Written for Christopher Columbus 'Mra' Ngcukana, father of some of Cape Town's jazz stalwarts, Ezra and Duke, this is a 'war song' or 'mzabalazo', some say it contains some of Mra's own riffs. This arrangement is basically a more structured version (and then for full bigband) of the one recorded by Chris McGregor's 'Brotherhood of Breath' on the live album 'Travelling Somewhere'. Featured on that recording are some of the original Blue Notes who went into exile with McGregor in the early 1960's including Pukwana on alto sax, Mongezi Feza on trumpet and Louis Moholo on drums. 'Mra' is short for the South Africanism 'My Bra' which in turn is a hip version of 'My Brother'.

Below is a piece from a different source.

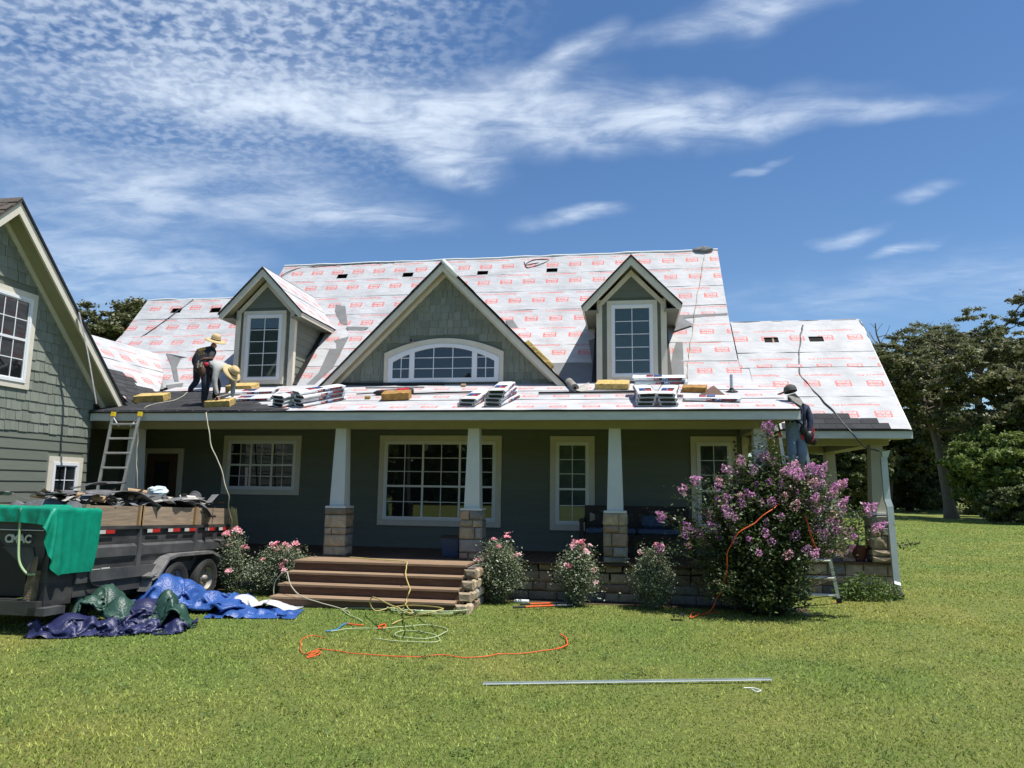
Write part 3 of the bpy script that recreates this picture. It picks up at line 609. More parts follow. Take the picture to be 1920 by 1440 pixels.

'Ntyilo Ntyilo' (Xhosa: Little Bird) is a true South African classic, one a small group of 'evergreens' that any local artist with jazz pretensions must include in their repertoire. It was written by Alan Silinga expressly for Miriam Makeba who first recorded it with the Manhattan Brothers in 1954. Miriam's solo rendition on her first American album in 1960 put it on the world map and since that time many other versions have been cut by artists as diverse as Hugh Masekela, Pharoah Sanders and on this CD, Dolly Rathebe. As for the song's meaning, composer Silinga can only say that it is about a bird singing sweetly and inviting the listener to "that happier place" called heaven.

This arrangement by Prof. Mike Campbell, head of jazz at University of Cape Town.